Bad News for Instant Analytics Sharpies
June 28, 2016
I read “Leading Statisticians Establish Steps to Convey Statistics a Science Not Toolbox.” I think “steps” are helpful. The challenge will be to corral the escaped ponies who are making fancy analytics a point and click, drop down punch list. Who needs to understand anything. Hit the button and generate visualizations until somethings looks really super. Does anyone know a general who engages in analytic one-upmanship? Content and clarity sit in the backseat of the JLTV.
The write up is similar to teens who convince their less well liked “pals” to go on a snipe hunt. I noted this passage:
To this point, Meng [real statistics person] notes “sound statistical practices require a bit of science, engineering, and arts, and hence some general guidelines for helping practitioners to develop statistical insights and acumen are in order. No rules, simple or not, can be 100% applicable or foolproof, but that’s the very essence that I find this is a useful exercise. It reminds practitioners that good statistical practices require far more than running software or an algorithm.”
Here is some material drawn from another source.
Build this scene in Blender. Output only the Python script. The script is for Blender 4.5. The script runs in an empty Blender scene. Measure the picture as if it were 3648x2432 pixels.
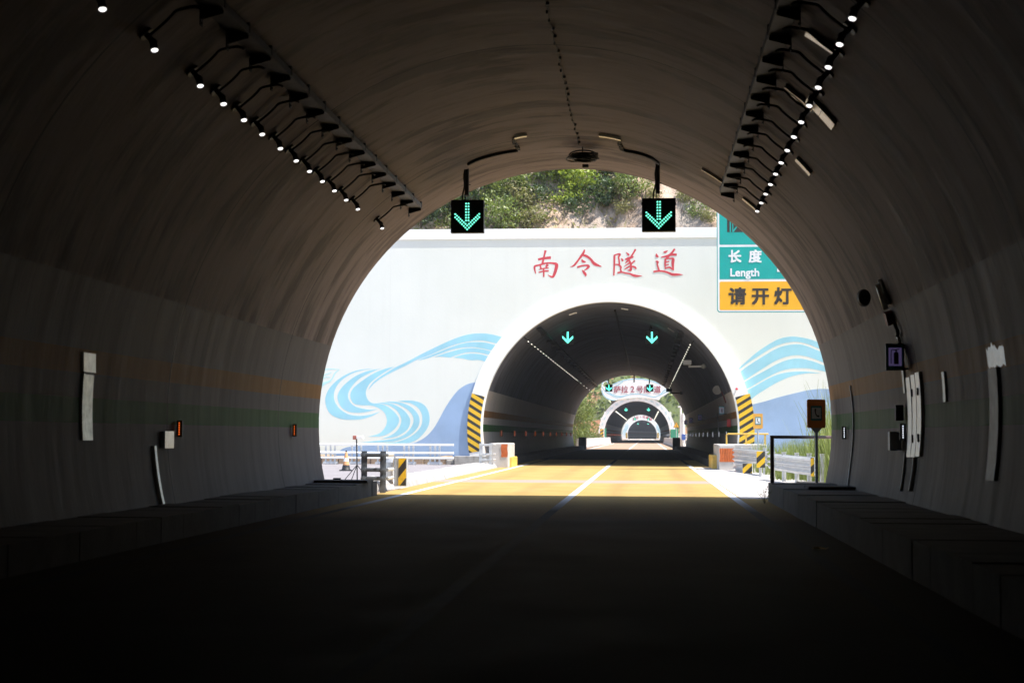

Many vendors emphasize how easy smart analytics systems are to use. The outputs are presentation ready. Checks and balances are mostly pushed to the margins of the interface.
Here are the 10 rules.
- Statistical Methods Should Enable Data to Answer Scientific Questions
- Signals Always Come with Noise
- Plan Ahead, Really Ahead
- Worry about Data Quality
- Statistical Analysis Is More Than a Set of Computations
- Keep it Simple
- Provide Assessments of Variability
- Check Your Assumptions
- When Possible, Replicate!
- Make Your Analysis Reproducible
I think I can hear the guffaws from the analytics vendors now. I have tears in my eyes when I think about “statistical methods should enable data to answer scientific questions.” I could have sold that line to Jack Benny if he were still alive and doing comedy. Scientific questions from data which no human has checked for validity. Oh, my goodness. Then reproducibility. That’s a good one too.